Sound familiar? Many of the massive cons outlined in Kari Nars’s book Swindling Billions will evince sad groans of recognition from Irish readers. Those who bought foreign properties in shady circumstances can, of course, console themselves that, unlike MacGregor’s victims, they didn’t end up dead of diphtheria in a third world backwater.
Nars’s tales of artificially inflated bubbles (the 18th-Century South Sea Bubble), nefarious pyramid schemes (like the one operated by Bernie Madoff) and venal corporate fraud (like that perpetrated by Enron) will have a special resonance for Irish people who suspect, even if they can’t prove, that their economic woes are the result of similar snake-oil merchants.
“Rich booming economies are a hunting ground for conmen,” says Nars, with the same mixture of sadness and schadenfreude that permeates his book. But he also observes that “Recessions catch what the auditors miss!” (a quote from the economist JK Galbraith) and that it’s in downturns that fraudulent behaviour comes to light.
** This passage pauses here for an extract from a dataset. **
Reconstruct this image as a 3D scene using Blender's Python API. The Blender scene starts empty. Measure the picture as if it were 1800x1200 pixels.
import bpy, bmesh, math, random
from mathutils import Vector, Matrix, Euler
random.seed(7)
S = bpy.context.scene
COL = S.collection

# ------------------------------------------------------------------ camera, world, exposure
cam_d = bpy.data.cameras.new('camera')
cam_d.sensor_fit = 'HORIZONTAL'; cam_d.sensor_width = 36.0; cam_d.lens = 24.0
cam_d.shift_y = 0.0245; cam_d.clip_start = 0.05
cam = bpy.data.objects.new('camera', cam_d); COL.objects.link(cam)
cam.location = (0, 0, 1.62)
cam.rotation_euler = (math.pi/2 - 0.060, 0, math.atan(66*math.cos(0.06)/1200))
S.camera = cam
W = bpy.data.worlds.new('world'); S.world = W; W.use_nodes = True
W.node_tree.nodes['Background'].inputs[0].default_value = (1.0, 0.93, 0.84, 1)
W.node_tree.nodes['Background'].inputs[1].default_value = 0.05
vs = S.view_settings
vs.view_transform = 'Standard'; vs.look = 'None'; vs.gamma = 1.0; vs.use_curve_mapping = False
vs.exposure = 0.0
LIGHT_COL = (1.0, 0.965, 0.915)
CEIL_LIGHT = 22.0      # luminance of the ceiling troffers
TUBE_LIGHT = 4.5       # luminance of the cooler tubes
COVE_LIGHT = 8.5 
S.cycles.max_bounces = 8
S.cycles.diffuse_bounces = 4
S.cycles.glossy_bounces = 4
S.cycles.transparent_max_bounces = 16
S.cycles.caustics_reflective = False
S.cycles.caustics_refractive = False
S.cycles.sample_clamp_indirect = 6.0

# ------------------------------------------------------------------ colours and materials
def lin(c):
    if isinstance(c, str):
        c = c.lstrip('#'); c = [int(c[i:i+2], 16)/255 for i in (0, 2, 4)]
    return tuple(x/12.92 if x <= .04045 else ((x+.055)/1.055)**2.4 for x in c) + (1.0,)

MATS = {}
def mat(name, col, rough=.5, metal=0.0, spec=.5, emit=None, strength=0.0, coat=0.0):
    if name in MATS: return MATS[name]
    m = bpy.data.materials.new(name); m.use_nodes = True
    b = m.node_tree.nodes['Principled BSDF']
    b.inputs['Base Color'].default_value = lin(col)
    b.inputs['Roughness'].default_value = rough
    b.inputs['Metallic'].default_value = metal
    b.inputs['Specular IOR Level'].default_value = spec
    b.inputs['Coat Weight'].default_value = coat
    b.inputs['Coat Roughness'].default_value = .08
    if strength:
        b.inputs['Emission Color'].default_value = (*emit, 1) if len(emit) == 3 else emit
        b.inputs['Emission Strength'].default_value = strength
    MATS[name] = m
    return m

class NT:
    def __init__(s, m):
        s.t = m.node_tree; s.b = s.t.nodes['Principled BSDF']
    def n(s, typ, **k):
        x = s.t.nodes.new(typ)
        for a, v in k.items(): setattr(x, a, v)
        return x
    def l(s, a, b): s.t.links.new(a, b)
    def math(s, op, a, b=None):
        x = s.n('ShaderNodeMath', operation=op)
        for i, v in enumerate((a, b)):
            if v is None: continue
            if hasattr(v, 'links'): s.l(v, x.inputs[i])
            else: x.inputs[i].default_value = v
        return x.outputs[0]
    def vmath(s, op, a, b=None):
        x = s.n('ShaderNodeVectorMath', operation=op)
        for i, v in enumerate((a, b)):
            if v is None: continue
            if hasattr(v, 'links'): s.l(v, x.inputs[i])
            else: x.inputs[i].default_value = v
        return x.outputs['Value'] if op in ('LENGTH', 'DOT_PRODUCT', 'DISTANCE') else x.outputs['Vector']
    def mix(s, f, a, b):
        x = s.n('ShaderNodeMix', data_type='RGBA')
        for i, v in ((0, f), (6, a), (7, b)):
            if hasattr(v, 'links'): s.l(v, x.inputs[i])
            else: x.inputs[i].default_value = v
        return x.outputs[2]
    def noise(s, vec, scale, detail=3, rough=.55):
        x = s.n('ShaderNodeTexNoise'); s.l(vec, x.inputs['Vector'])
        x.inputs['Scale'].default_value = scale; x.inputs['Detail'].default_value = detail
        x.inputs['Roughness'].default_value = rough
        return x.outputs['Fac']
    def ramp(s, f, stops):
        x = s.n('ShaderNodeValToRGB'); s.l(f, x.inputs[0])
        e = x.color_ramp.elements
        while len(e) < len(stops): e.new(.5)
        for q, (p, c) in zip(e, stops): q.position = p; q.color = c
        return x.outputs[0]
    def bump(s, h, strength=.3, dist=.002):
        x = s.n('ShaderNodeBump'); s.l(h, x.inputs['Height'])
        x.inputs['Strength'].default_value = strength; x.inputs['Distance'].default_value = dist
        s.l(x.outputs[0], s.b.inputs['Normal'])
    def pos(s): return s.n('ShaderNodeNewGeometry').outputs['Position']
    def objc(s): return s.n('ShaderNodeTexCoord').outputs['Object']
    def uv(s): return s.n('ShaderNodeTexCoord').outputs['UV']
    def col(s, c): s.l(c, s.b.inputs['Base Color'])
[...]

In the wake of Ireland‘s crash we have had the comeuppance of rogue solicitors like Thomas Byrne and Ponzi-scheme operators like Breifni O’Brien, as well as the revelation of an irresponsible banking culture which may or may not have involved criminality (“That’s usually very hard to prove,” sighs Nars, who as a retired Finnish bank official, should know about such things). His own thesis is that con-artistry is a natural offshoot of capitalism: “The naked truth is that rich Western societies encourage values, attitudes and personality structures conducive to white-collar crime.”
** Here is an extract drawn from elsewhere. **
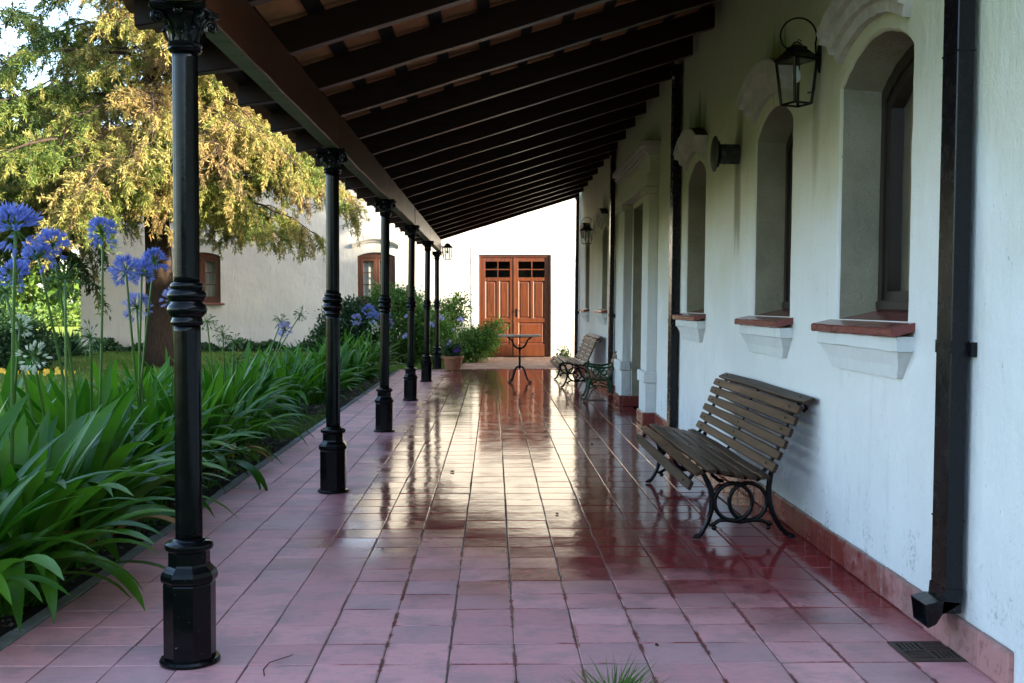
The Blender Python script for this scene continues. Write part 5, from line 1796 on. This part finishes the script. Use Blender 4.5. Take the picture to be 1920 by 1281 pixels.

And there are two sides to all this, as Nars depicts it. There are the conmen: charismatic, egotistical sociopaths with nerves of steel. And there are the conned: naive rubes motivated by greed and wishful thinking.
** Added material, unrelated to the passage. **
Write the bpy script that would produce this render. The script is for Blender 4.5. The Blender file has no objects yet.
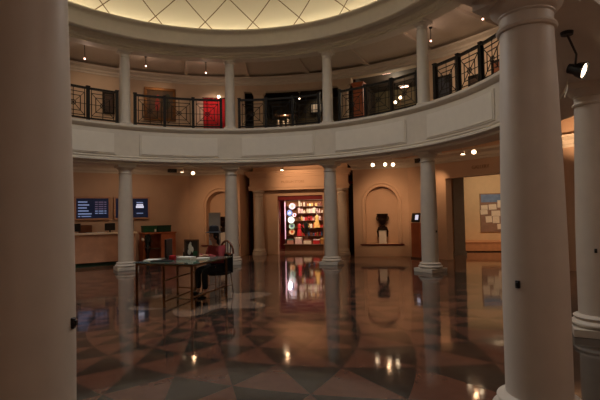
import bpy, bmesh, math, random
from mathutils import Vector, Matrix
random.seed(7)
PI = math.pi
sc = bpy.context.scene
COL = sc.collection
def rad(a): return math.radians(a)
def pol(r, az, z=0.0):
    a = rad(az); return Vector((r*math.sin(a), r*math.cos(a), z))

# ------------------------------------------------------------------ materials
def lin(c):
    out = []
    for v in c:
        v = v/255.0
        out.append(v/12.92 if v <= .04045 else ((v+.055)/1.055)**2.4)
    return (*out, 1.0)
def mat(name, rgb, rough=.6, metal=0.0, var=.08, scale=6.0, bump=0.0, spec=.5, emit=0.0, ecol=None, coat=0.0):
    m = bpy.data.materials.new(name); m.use_nodes = True
    nt = m.node_tree; N = nt.nodes; L = nt.links
    b = N['Principled BSDF']
    c = lin(rgb)
    b.inputs['Roughness'].default_value = rough
    b.inputs['Metallic'].default_value = metal
    b.inputs['Specular IOR Level'].default_value = spec
    b.inputs['Coat Weight'].default_value = coat
    tc = N.new('ShaderNodeTexCoord'); nz = N.new('ShaderNodeTexNoise')
    nz.inputs['Scale'].default_value = scale; nz.inputs['Detail'].default_value = 3
    L.new(tc.outputs['Object'], nz.inputs['Vector'])
    rp = N.new('ShaderNodeValToRGB')
    rp.color_ramp.elements[0].position = .3; rp.color_ramp.elements[1].position = .7
    rp.color_ramp.elements[0].color = tuple(min(1, v*(1-var)) for v in c[:3]) + (1,)
    rp.color_ramp.elements[1].color = tuple(min(1, v*(1+var)) for v in c[:3]) + (1,)
    L.new(nz.outputs['Fac'], rp.inputs['Fac']); L.new(rp.outputs['Color'], b.inputs['Base Color'])
    if bump:
        bp = N.new('ShaderNodeBump'); bp.inputs['Strength'].default_value = bump; bp.inputs['Distance'].default_value = .01
        L.new(nz.outputs['Fac'], bp.inputs['Height']); L.new(bp.outputs['Normal'], b.inputs['Normal'])
    if emit:
        b.inputs['Emission Color'].default_value = lin(ecol or rgb); b.inputs['Emission Strength'].default_value = emit
    return m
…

Only these last qualities could explain how Czech fraudster Victor Lustig managed to sell the Eiffel Tower for scrap to credulous businessmen in the 1920s — not once, but twice; or how, in the same decade, Charles Ponzi managed to convince so many of his investment scheme’s 100pc returns — so remarkable was Ponzi’s con, that pyramid schemes were subsequently dubbed ‘Ponzi-schemes’.
“It was just a big Ponzi,” said Bernie Madoff, when his own billion-dollar scam was uncovered.
“Often conmen couldn’t operate without the greed of their victims,” says Nars. “They were slaves to the ‘last-sucker’ syndrome. They thought that if things started to look bad they could jump the ship and let the other suckers suffer the losses.
“A lot of investors in these circumstances have a very high opinion of their intelligence. They think they are raking in superb profits because they are smarter than average, but they’re often not that smart at all.”
Nars’s book is about the biggest and the most audacious swindles, but he also mentions a few lesser cons that might have been worth a look (an 18th-Century bubble company based on the collection and sale of human hair!), and he believes that there are many more we may never hear about. “When people lose money in schemes like this, they tend not to talk about it for fear of looking stupid,” he says.
“Sometimes they don’t even complain because they don’t want to risk telling the police or tax authorities where the hell they got the money in the first instance.”
Nars believes that swindling is “a growth industry”, but only because we can’t resist the lure of the easy buck and can’t seem to remember that things are cyclical.
“In Finland in the 1990s we had a banking crisis and now it’s Ireland’s turn,” he says.
“And it will happen again — people will again think that stock prices or property prices will rise forever and will rush to invest. And at times like that, conmen find it very easy to get money.
The investor Sir John Templeton once said something that is still 100pc true: ‘The four most expensive words in the English language are ‘This time it’s different’.”